> _EXERCISE DESCRIPTION_
Start at the first line of the material below and retype each line through the one containing "SC.camera = cam_o", exactly.

> _RECORDED INFORMATION_
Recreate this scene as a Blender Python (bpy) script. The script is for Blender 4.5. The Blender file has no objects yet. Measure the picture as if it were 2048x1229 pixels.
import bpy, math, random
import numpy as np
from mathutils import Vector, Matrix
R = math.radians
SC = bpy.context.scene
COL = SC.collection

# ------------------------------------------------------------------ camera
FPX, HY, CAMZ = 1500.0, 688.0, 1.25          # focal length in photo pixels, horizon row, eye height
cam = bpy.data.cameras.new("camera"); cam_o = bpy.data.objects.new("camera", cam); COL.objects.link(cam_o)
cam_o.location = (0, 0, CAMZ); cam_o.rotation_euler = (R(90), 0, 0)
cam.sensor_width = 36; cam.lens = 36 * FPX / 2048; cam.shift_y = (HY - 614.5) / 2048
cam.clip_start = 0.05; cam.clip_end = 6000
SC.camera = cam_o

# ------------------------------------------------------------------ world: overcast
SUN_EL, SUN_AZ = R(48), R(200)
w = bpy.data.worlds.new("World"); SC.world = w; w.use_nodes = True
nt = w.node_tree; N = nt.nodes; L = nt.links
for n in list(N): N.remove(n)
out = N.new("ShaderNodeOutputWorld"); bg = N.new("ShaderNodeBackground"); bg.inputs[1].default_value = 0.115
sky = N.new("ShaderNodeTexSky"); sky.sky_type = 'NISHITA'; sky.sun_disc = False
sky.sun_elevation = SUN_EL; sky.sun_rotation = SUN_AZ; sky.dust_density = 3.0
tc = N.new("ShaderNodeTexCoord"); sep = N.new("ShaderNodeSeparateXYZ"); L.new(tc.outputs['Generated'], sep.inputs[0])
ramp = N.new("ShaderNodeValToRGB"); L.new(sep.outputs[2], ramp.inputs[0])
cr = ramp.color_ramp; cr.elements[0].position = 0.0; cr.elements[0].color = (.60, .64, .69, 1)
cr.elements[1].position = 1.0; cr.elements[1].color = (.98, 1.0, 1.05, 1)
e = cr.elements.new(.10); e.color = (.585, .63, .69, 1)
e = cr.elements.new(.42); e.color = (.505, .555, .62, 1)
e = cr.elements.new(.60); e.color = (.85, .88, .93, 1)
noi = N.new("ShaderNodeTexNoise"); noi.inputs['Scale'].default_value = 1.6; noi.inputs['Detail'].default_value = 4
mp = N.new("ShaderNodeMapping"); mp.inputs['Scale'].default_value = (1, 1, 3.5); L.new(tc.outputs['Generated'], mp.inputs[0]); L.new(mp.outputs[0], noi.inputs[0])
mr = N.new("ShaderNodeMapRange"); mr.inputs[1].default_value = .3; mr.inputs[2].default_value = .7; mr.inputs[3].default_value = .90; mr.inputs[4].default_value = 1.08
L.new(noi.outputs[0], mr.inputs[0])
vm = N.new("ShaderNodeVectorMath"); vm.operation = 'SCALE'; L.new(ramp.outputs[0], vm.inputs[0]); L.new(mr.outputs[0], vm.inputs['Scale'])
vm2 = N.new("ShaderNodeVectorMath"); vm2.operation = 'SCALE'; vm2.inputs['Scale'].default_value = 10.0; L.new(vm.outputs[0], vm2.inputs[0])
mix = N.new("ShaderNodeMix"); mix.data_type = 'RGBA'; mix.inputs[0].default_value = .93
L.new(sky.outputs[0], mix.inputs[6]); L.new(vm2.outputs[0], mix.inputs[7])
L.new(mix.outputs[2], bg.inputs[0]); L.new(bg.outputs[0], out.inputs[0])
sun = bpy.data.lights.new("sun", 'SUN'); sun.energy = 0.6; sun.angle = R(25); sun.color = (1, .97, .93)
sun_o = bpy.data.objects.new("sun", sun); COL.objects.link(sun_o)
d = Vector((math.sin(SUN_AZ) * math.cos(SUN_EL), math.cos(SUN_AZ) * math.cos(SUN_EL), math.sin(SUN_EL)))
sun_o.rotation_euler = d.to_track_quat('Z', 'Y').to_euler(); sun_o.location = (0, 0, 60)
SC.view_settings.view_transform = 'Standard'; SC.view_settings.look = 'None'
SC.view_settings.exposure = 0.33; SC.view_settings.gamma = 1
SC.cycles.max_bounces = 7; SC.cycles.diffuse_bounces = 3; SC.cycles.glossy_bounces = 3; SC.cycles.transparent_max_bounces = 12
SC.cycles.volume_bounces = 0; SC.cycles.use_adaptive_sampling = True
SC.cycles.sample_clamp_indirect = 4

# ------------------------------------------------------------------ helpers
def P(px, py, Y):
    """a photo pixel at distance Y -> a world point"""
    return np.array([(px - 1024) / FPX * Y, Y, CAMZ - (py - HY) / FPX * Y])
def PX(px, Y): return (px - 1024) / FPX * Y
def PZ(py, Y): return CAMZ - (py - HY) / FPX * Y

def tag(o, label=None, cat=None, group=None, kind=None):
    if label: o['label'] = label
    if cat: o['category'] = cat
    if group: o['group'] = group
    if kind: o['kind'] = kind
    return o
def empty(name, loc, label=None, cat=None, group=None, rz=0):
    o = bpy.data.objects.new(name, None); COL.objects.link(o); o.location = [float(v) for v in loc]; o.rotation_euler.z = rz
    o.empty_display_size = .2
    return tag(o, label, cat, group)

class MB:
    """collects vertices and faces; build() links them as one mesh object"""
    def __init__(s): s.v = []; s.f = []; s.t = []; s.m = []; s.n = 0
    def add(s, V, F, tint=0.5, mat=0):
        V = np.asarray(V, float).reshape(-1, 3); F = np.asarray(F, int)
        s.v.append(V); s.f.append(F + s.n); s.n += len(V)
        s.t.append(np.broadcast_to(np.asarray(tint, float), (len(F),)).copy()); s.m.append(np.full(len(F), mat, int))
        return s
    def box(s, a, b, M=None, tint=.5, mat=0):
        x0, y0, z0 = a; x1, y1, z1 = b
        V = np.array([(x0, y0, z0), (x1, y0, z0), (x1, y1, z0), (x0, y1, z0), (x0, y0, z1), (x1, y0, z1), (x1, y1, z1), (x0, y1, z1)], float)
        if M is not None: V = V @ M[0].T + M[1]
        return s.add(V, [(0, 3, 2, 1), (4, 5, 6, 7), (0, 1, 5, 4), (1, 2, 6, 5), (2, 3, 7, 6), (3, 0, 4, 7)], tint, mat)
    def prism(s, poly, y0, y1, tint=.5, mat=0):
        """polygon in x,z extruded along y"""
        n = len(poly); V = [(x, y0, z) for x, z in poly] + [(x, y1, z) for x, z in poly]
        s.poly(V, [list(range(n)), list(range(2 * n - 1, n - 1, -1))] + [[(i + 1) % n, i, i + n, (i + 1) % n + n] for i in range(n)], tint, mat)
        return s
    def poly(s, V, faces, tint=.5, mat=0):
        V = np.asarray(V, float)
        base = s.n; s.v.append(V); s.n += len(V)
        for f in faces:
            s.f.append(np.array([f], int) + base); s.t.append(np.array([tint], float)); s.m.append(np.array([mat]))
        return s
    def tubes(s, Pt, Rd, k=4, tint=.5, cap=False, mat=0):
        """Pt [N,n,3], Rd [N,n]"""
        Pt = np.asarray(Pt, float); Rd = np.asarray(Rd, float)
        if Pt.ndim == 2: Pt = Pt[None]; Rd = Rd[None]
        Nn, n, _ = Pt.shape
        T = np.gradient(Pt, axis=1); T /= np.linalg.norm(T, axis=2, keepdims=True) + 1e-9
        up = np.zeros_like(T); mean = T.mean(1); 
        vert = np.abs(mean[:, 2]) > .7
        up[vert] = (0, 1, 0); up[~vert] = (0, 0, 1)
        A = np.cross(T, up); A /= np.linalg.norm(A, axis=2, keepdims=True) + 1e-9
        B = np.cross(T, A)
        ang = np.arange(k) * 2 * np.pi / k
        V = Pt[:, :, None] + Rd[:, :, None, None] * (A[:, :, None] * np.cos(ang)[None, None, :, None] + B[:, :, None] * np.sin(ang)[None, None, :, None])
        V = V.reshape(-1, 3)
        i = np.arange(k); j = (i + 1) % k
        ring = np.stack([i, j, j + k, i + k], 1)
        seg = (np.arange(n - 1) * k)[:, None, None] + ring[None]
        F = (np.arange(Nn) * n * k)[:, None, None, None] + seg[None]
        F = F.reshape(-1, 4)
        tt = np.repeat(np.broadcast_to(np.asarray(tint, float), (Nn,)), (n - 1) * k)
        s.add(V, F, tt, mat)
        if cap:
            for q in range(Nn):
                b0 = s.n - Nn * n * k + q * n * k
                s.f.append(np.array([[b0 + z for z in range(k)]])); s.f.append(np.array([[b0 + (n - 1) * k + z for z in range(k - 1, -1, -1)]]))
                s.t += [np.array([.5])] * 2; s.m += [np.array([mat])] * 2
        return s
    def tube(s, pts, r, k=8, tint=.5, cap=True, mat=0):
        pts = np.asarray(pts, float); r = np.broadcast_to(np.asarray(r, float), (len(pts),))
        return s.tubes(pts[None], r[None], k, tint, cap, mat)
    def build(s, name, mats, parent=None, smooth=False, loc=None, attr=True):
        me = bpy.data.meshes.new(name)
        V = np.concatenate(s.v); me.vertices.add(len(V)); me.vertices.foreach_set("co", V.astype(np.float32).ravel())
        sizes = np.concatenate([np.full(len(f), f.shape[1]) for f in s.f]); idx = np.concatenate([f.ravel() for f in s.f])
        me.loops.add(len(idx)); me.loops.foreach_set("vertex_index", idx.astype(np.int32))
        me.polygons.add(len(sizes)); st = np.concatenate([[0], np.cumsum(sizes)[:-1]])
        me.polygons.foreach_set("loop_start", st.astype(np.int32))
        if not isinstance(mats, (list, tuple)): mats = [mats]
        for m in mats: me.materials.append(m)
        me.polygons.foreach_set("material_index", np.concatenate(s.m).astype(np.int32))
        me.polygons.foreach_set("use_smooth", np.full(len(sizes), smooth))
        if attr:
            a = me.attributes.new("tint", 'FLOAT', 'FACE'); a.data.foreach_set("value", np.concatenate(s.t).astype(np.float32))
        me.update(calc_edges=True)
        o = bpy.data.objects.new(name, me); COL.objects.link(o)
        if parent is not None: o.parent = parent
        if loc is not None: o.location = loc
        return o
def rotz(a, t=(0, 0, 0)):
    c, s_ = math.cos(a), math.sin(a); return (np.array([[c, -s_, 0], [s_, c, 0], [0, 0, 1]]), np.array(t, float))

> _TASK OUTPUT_
Recreate this scene as a Blender Python (bpy) script. The script is for Blender 4.5. The Blender file has no objects yet. Measure the picture as if it were 2048x1229 pixels.
import bpy, math, random
import numpy as np
from mathutils import Vector, Matrix
R = math.radians
SC = bpy.context.scene
COL = SC.collection

# ------------------------------------------------------------------ camera
FPX, HY, CAMZ = 1500.0, 688.0, 1.25          # focal length in photo pixels, horizon row, eye height
cam = bpy.data.cameras.new("camera"); cam_o = bpy.data.objects.new("camera", cam); COL.objects.link(cam_o)
cam_o.location = (0, 0, CAMZ); cam_o.rotation_euler = (R(90), 0, 0)
cam.sensor_width = 36; cam.lens = 36 * FPX / 2048; cam.shift_y = (HY - 614.5) / 2048
cam.clip_start = 0.05; cam.clip_end = 6000
SC.camera = cam_o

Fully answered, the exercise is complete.